Wednesday, June 3, 2009

Almost there

It's been a while since my last post. Work is getting busy so I haven't had as much time. Plus the market was pretty bring during May. June, however, is a new month and things are getting more interesting.

I have a good reason to believe that this P2 wave up is nearing completion faster than I previous thought and much faster than most think. It occured to me the other day that the P1 wave down ended earlier than most were looking for. I thought maybe this P2 rally up could also end early. Since everyone and their mothers are looking for 1000+, perhaps we could fizzle out short of that mark. Then I went to work to see if it is possible.

From an EW standpoint we've hit the minimums for price. We've also hit the minimums for shape, that is the wave structure. This is actually what gave me the confidence to make this call. The structure looks almost complete.

From a trend analysis standpoint we have three very solid trendlines all converging at the 985-900 mark. According to trend analysis (TA) whenever there exists several lines all converging in one area you can expect a reversal or at least a significant pullback. We also tagged the 200 dma this week.

The momentum indicators also jive with my thought that a top is near. We have a clear divergence on the ROC, CMF, OBV, Accum/distr, MACD, RSI, CCI and the NY$I. That's about all of the significant indicators. The stochs still have room left to the upside, but not much. What these indicators are pointing out is that the participation of buyers is waning. Prices are moving from the inertia of the previous almost 300 point advance and not from aggressive new buying.

All of the sentiment indicators are at extreme bullish readings, many of them at levels not seen since the 2007 high! The DSI for SPX futures is at 86%, last seen in Oct. of 2007. The DSI for Nasdaq is at 85%, also last seen in Oct. 2007. European bullish sentiment is at 93% with traders only at 97%! When someone answers these surveys as bullish it means they are already long. When 85% or 97% of investors are long there are no more seats left on the bull bus. As they exit prices fall.

Banks have lagged. The financial index peaked on May 8. It has not come close to breaking this despite the fact that the major indicies have continued to put in new highs. The XLF has put in a triangle shape which suggests the move upward is almost complete. It could break the May 8 high, or fall just short. Also the banking index has been even weaker than the overall financial index. The pattern made by the banking index indicates the high has been put in and will not be broken. Since the banks led this market down this past winter and up this spring I believe it is telling us we are going down again sooner rather than later.

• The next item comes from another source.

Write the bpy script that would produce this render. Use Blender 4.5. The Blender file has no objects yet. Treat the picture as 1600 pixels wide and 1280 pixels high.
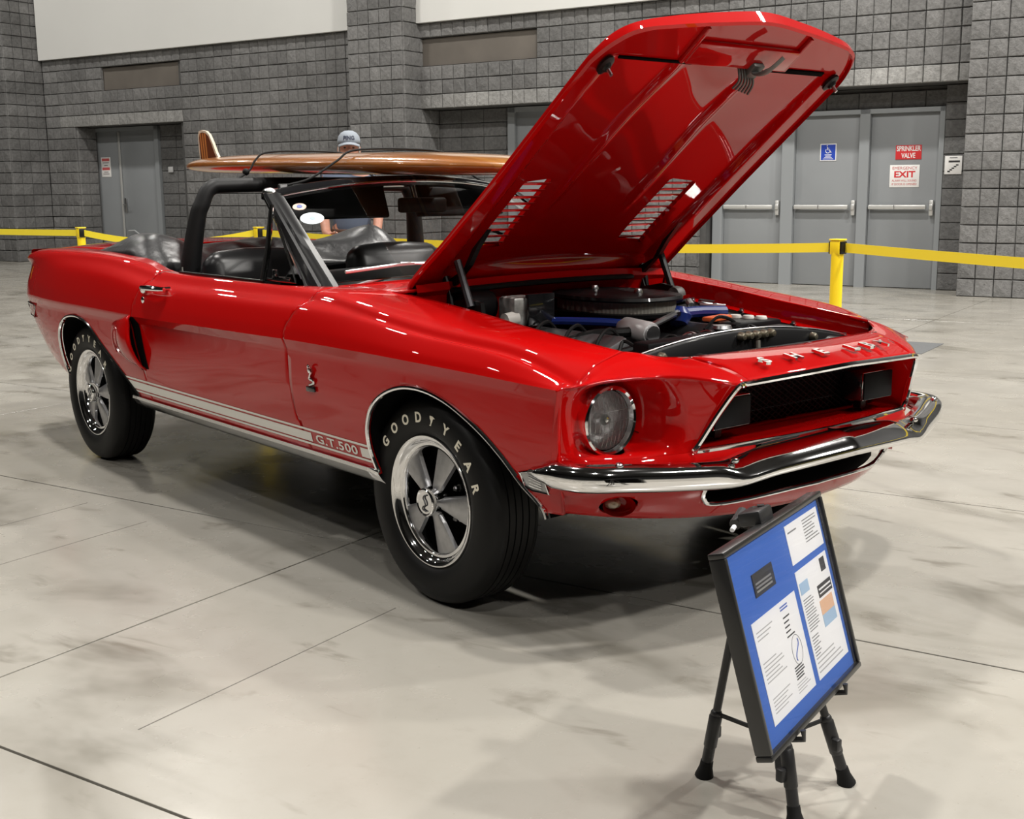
import bpy, bmesh, math, random
import numpy as np
from mathutils import Vector, Matrix, Euler
random.seed(7); rng = np.random.default_rng(7)
S = bpy.context.scene
COL = S.collection
PI = math.pi
# ------------------------------------------------------------------ camera
cd = bpy.data.cameras.new('camera'); cam = bpy.data.objects.new('camera', cd); COL.objects.link(cam)
S.camera = cam
cd.sensor_width = 36; cd.lens = 36*1889.4/1600; cd.clip_end = 200
CAMPOS = Vector((4.3101, -2.9274, 1.2706)); YAW, PITCH, ROLL = 2.4496, 0.1811, -0.0086
_f = Vector((math.cos(YAW)*math.cos(PITCH), math.sin(YAW)*math.cos(PITCH), -math.sin(PITCH)))
_r = Vector((math.sin(YAW), -math.cos(YAW), 0)); _u = _r.cross(_f)
_r2 = _r*math.cos(ROLL)+_u*math.sin(ROLL); _u2 = -_r*math.sin(ROLL)+_u*math.cos(ROLL)
cam.matrix_world = Matrix(((_r2.x,_u2.x,-_f.x,CAMPOS.x),(_r2.y,_u2.y,-_f.y,CAMPOS.y),(_r2.z,_u2.z,-_f.z,CAMPOS.z),(0,0,0,1)))
# ------------------------------------------------------------------ world, lights, exposure
W = bpy.data.worlds.new('world'); S.world = W; W.use_nodes = True
W.node_tree.nodes['Background'].inputs[0].default_value = (1,1,1,1)
W.node_tree.nodes['Background'].inputs[1].default_value = 0.02
S.view_settings.view_transform = 'Standard'; S.view_settings.look = 'None'
S.view_settings.gamma = 1; S.view_settings.use_curve_mapping = False; S.view_settings.exposure = 0.0
BA = math.radians(17.7)                      # the building's grid is turned against the car
E1 = Vector((math.cos(BA), math.sin(BA), 0)); E2 = Vector((-math.sin(BA), math.cos(BA), 0))
BM = Matrix.Rotation(BA, 4, 'Z')             # building frame (u along the back wall, v towards it) -> world
def bw(u, v, z=0): return BM @ Vector((u, v, z))
LAMP_Z = 9.3
LAMPS = [(u, v) for u in (-16.0, -9.0, -2.0, 5.0, 10.5) for v in (-7.5, -.5, 6.5)]
for i, (u, v) in enumerate(LAMPS):
    ld = bpy.data.lights.new('hall_lamp_light', 'AREA'); ld.shape = 'DISK'; ld.size = 0.6
    ld.energy = (225 if u < -8 else 475 if u < 8 else 900)*{-7.5: .55, -.5: 1.15, 6.5: 1.30}[v]
    ld.color = (1.0, 0.965, 0.91)
    lo = bpy.data.objects.new('hall_lamp_light', ld); COL.objects.link(lo); lo.location = bw(u, v, LAMP_Z-0.03)
# ------------------------------------------------------------------ materials
MATS = {}
def mat(name, col=(.5,.5,.5), rough=.5, metal=0., coat=0., spec=.5, emit=None, alpha=None, trans=0., bump=None, noise=None, coat_rough=.03):
    if name in MATS: return MATS[name]
    m = bpy.data.materials.new(name); m.use_nodes = True; MATS[name] = m
    nt = m.node_tree; b = nt.nodes['Principled BSDF']
    b.inputs['Base Color'].default_value = (*col, 1); b.inputs['Roughness'].default_value = rough
    b.inputs['Metallic'].default_value = metal; b.inputs['Coat Weight'].default_value = coat
    b.inputs['Coat Roughness'].default_value = coat_rough; b.inputs['Specular IOR Level'].default_value = spec
    b.inputs['Transmission Weight'].default_value = trans
    if alpha is not None: b.inputs['Alpha'].default_value = alpha
    if emit: b.inputs['Emission Color'].default_value = (*emit[0], 1); b.inputs['Emission Strength'].default_value = emit[1]
    if noise or bump:
        tc = nt.nodes.new('ShaderNodeTexCoord'); 
    if noise:   # (scale, amount, detail)
        n = nt.nodes.new('ShaderNodeTexNoise'); n.inputs['Scale'].default_value = noise[0]; n.inputs['Detail'].default_value = noise[2] if len(noise) > 2 else 4
        nt.links.new(tc.outputs['Object'], n.inputs['Vector'])
        mr = nt.nodes.new('ShaderNodeMapRange'); mr.inputs[1].default_value = .3; mr.inputs[2].default_value = .7
        mr.inputs[3].default_value = 1-noise[1]; mr.inputs[4].default_value = 1+noise[1]
        nt.links.new(n.outputs['Fac'], mr.inputs[0])
        mx = nt.nodes.new('ShaderNodeVectorMath'); mx.operation = 'SCALE'; mx.inputs[0].default_value = col
        nt.links.new(mr.outputs[0], mx.inputs['Scale']); nt.links.new(mx.outputs[0], b.inputs['Base Color'])
    if bump:    # (scale, strength, distance)
        n2 = nt.nodes.new('ShaderNodeTexNoise'); n2.inputs['Scale'].default_value = bump[0]; n2.inputs['Detail'].default_value = 5
        nt.links.new(tc.outputs['Object'], n2.inputs['Vector'])
        bp = nt.nodes.new('ShaderNodeBump'); bp.inputs['Strength'].default_value = bump[1]; bp.inputs['Distance'].default_value = bump[2]
        nt.links.new(n2.outputs['Fac'], bp.inputs['Height']); nt.links.new(bp.outputs[0], b.inputs['Normal'])
    return m
PAINT = mat('red_paint', (.42,.0010,.0010), .5, coat=1., coat_rough=.012, spec=.03)
CHROME = mat('chrome', (.86,.86,.87), .06, 1.)
SATIN = mat('satin_metal', (.55,.55,.56), .28, 1.)
ALU = mat('cast_aluminium', (.50,.50,.51), .32, .9, noise=(40,.12))
RUBBER = mat('tyre_rubber', (.006,.006,.006), .5, spec=.22)
RUB2 = mat('black_rubber', (.006,.006,.006), .6, spec=.2)
VINYL = mat('black_vinyl', (.005,.005,.0055), .32, spec=.35, bump=(260,.15,.002))
BLACK = mat('satin_black', (.006,.006,.006), .4, spec=.3)
GLOSSB = mat('gloss_black', (.008,.008,.009), .12, coat=.6)
FLATB = mat('flat_black', (.003,.003,.003), .9, spec=.05)
WHITE = mat('white_decal', (.78,.76,.71), .35, coat=.5)
LETTER = mat('tyre_letter_white', (.80,.75,.62), .55)
YEL = mat('yellow_belt', (.95,.76,.04), .5)
YELP = mat('yellow_post', (.92,.68,.02), .35)
REDL = mat('red_lens', (.35,.005,.01), .1, coat=1.)
GLASS = None
def glass(name, tint=(1,1,1), trans=.9, rough=0.0, ior=1.45):
    # thin clear pane: mostly transparent with a mirror-like fresnel reflection
    m = bpy.data.materials.new(name); m.use_nodes = True; nt = m.node_tree
    for n in list(nt.nodes): nt.nodes.remove(n)
    o = nt.nodes.new('ShaderNodeOutputMaterial'); t = nt.nodes.new('ShaderNodeBsdfTransparent'); g = nt.nodes.new('ShaderNodeBsdfGlossy')
    fr = nt.nodes.new('ShaderNodeFresnel'); fr.inputs[0].default_value = ior
    mx = nt.nodes.new('ShaderNodeMixShader'); t.inputs[0].default_value = (*[c*trans for c in tint], 1); g.inputs['Roughness'].default_value = rough
    nt.links.new(fr.outputs[0], mx.inputs[0]); nt.links.new(t.outputs[0], mx.inputs[1]); nt.links.new(g.outputs[0], mx.inputs[2]); nt.links.new(mx.outputs[0], o.inputs[0])
    MATS[name] = m; return m
GLASS = glass('clear_glass'); GLAZE = glass('picture_glazing', trans=.97, ior=1.18)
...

Furthermore we are nearing 2Q reports. It is my belief that 2Q will be disappointing. Those green shoots seen after 1Q have withered. The banks led the 1Q earnings surprises through mainly manufactured earnings. Most of the banks were counterparties to AIG and received billions from AIG (via us taxpayers) in 1Q. This money went straight to the bottom line. Also with the suspension on mark-to-market these banks were allowed to "write up" billions in loans previously written off. Well guess what those "write ups" count as earnings and also went straight to the bottom line. A few other one time items such as GS moving all losses to December as they changed their fiscal year so their first quarter, amazingly enough, was profitable while their December was disasterous. WFC made $1 billion off of the stock purchase of a company they bought the previous year. It was a great investment, but guess what that stock isn't gonna deliver $1 bill per quarter. My point is that the banks made tons of money through one time items, not a surge in new loans.

From what I gather the only thing keeping this market afloat is the inflation and weak dollar trade. That is shorting bonds (raising yields) and buying commodities. Sound familiar? That was the 2007-2008 playbook that gave us $4 gas and high grocery bills. The difference this time is that the world is in a deep recession so the fundamentals do not support higher commodity prices. If investors were to get spooked by these weakening fundamentals it could begin a race to unwind these positions, just like early 2009.

This is concerning though. It could be that the trillions of dollars that the Fed has pumped into banks is making its way into commodities as the banks are tired of getting no return on treasuries. It could also be that foreign central banks (ie China) have lost confidence in the US and are in the process of unwinding their long bonds in favor of commodities. Either way if the fundamentals do not support higher commodity prices (and they don't) the higher prices at the pump and grocery store and higher mortgage rates will absolutely destroy those little green shoots that Bernanke and Obama have been smoking for the last three months.

So this has been the evidence for a top. How could this play out? What I am looking for is a slight pullback to the 925-930 area possibly today and then one last push up to new highs, possibly 985. If this push up comes on low volume and further divergences it could be the short of a lifetime as that price will not be seen for years. We should trace out a large five wave move down possibly 100 points. This will be followed by a move back up almost to the 985 top. Then we get the fastest scariest drop in prices sometime this fall or winter. I have laid out some fundamental reasons for this drop in the past. If any of this actually plays out, things will never be the same.